Three new books help explain why. Navigating the Metaverse, by Cathy Hackl, Dirk Lueth, and Tommaso Di Bartolo; The Metaverse Handbook, by QuHarrison Terry and Scott Keeney; and Step into the Metaverse, by Mark van Rijmenam, all set themselves up as Lonely Planet guides to the digital frontier.
While definitions of it vary, here are some basics about the metaverse: It’s actually many metaverses, or digital spaces, which typically are decentralized, incorporate augmented and virtual reality, store information on blockchain, and allow users to own digital goods. So like “the internet,” the term “the metaverse” describes a sprawling network of sites and spaces.
In practice the metaverse offers a new way to be online, with new markets and products. In their book, Hackl, Lueth, and Di Bartolo state that it presents three paradigm shifts:
1. Experience: People don’t just want to consume. It’s far more engaging to have gamified, contextual experiences.
2. Identity: People value their digital persona and want to carry it with them across the metaverse and even into the real world.
3. Ownership: Wherever people choose to spend their time, they want skin in the game.
In other words the endgame is to have a unified digital identity on blockchain—an identity that’s the same whether you’re signing in to your work computer or gaming at night. It will contain the keys to your crypto, the NFTs you bought for your digital house in Decentraland, and all your other important data. In the metaverse you’re less a user than you are a member.
This opens a whole new world of possibilities. Terry and Keeney point to Roblox as an example of what’s to come. On it players design games and spaces, and people gather for events in a way that they can’t on social media sites. Keeney (who is also known as “DJ Skee”) worked with Paris Hilton to build Paris World on Roblox, where she threw a New Year’s Eve celebration that drew more attendees than Times Square’s did. “This is the future of partying,” she tells the authors.
What’s most striking about the metaverse (and its cousin, Web3) is the emphasis on ownership. Users can have a stake in almost anything; they can vote on decisions about the communities they belong to and the apps they use, make and sell NFTs, and even get paid for playing games in decentralized apps (dApps) that run on peer-to-peer networks rather than on servers. User ownership is a real revolution because it creates a new economy. The best version of the metaverse, says van Rijmenam, will liberate users, allowing them to easily move communities and digital goods from platform to platform—to, say, take a Facebook group to Roblox, and then transfer a piece of art made there over to Fortnite. In this vision, users can monetize their digital assets, selling, renting, or even borrowing against them.

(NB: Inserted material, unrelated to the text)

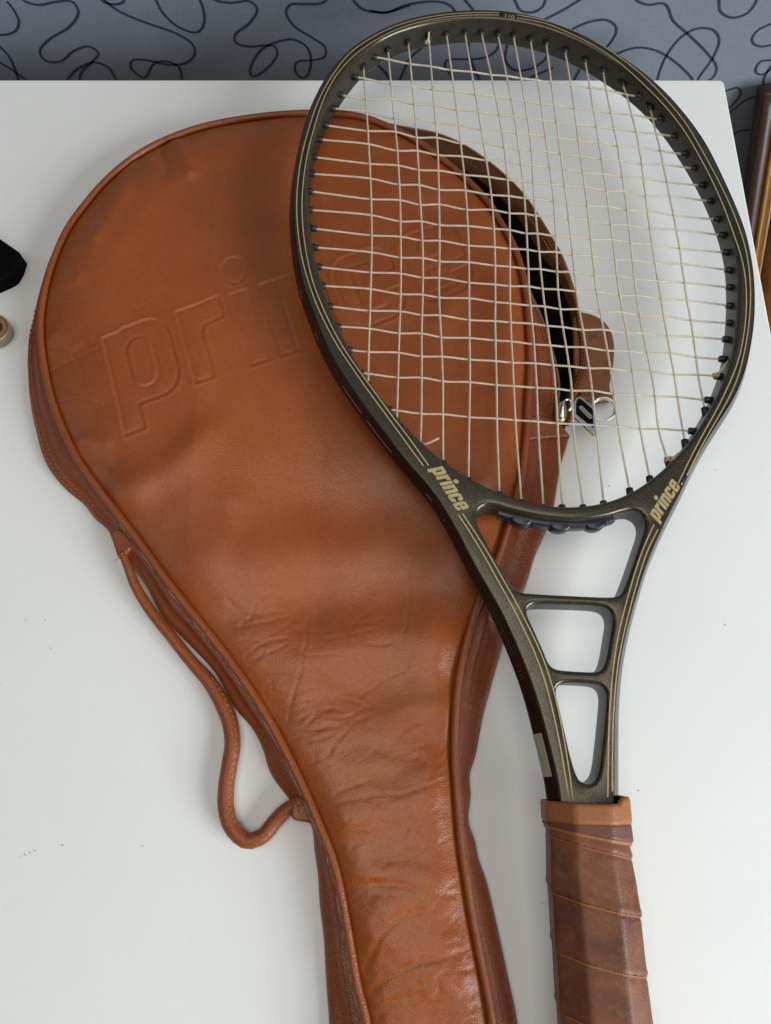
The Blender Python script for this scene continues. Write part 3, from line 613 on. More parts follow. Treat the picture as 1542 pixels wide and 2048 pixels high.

The message, it seems, is that while users got the short end of the stick on the old web, where they traded their data for free search engines and social media platforms, they (or, rather, the architects of this new web) are renegotiating that deal. “Play becomes labor that produces assets worth something within that dApp (or even in the broader metaverse),” write Hackl, Lueth, and Di Bartolo. That might involve creating monsters in the game Axie Infinity and selling them to other players or earning tokens with them, freelancing as a brand ambassador in Decentraland, or hawking digital art or avatar gear. Instead of the dopamine hit of likes, the rewards of online life come in cold, hard crypto.
It’s an exciting pitch—because the old web leaves a lot to be desired. The ad-based model makes users’ information the product; a few giant companies have so much power that they’re almost impossible to regulate; and the endless drive for engagement promotes divisive content, conspiracy theories, and trolling. All of which makes spending time on social media seem like a light vice: I for one talk about Twitter as if it’s a casual smoking habit I can’t give up. An alternative that could break up some of the entrenched power and reinvigorate the web should be welcome news.
Yet I can’t help seeing the dystopian side of this future. Work isn’t becoming play; play is becoming work. It feels as if instead of offering digital liberation and ownership, the metaverse is offering more responsibilities without a promotion. Do I want to bring everything I do in my free time to work with my avatar, dragging all my other interests and relationships along with me? Do I want to turn my leisure activity into a small business? And do I want to spend even more of my life online? Or have my online life supplant my humble one in the physical world?
Those are exactly the kinds of quandaries that characters work to escape in books, TV shows, and movies about virtual reality, from Neal Stephenson’s 1992 sci-fi classic Snow Crash (which coined the term “metaverse”) to the Netflix series Black Mirror.
Is the metaverse our future? Companies like Meta and Microsoft seem to think so, though their virtual worlds remain closed rather than the open ideal. There’s no doubt that excitement, money, and momentum are pushing us to some new form of digital reality. One way or another, it will reflect the desires of its user base, be they entrepreneurship, escape, or convenience. Dystopia is one risk. Another is disappointment: We dream of the metaverse but end up with a mall.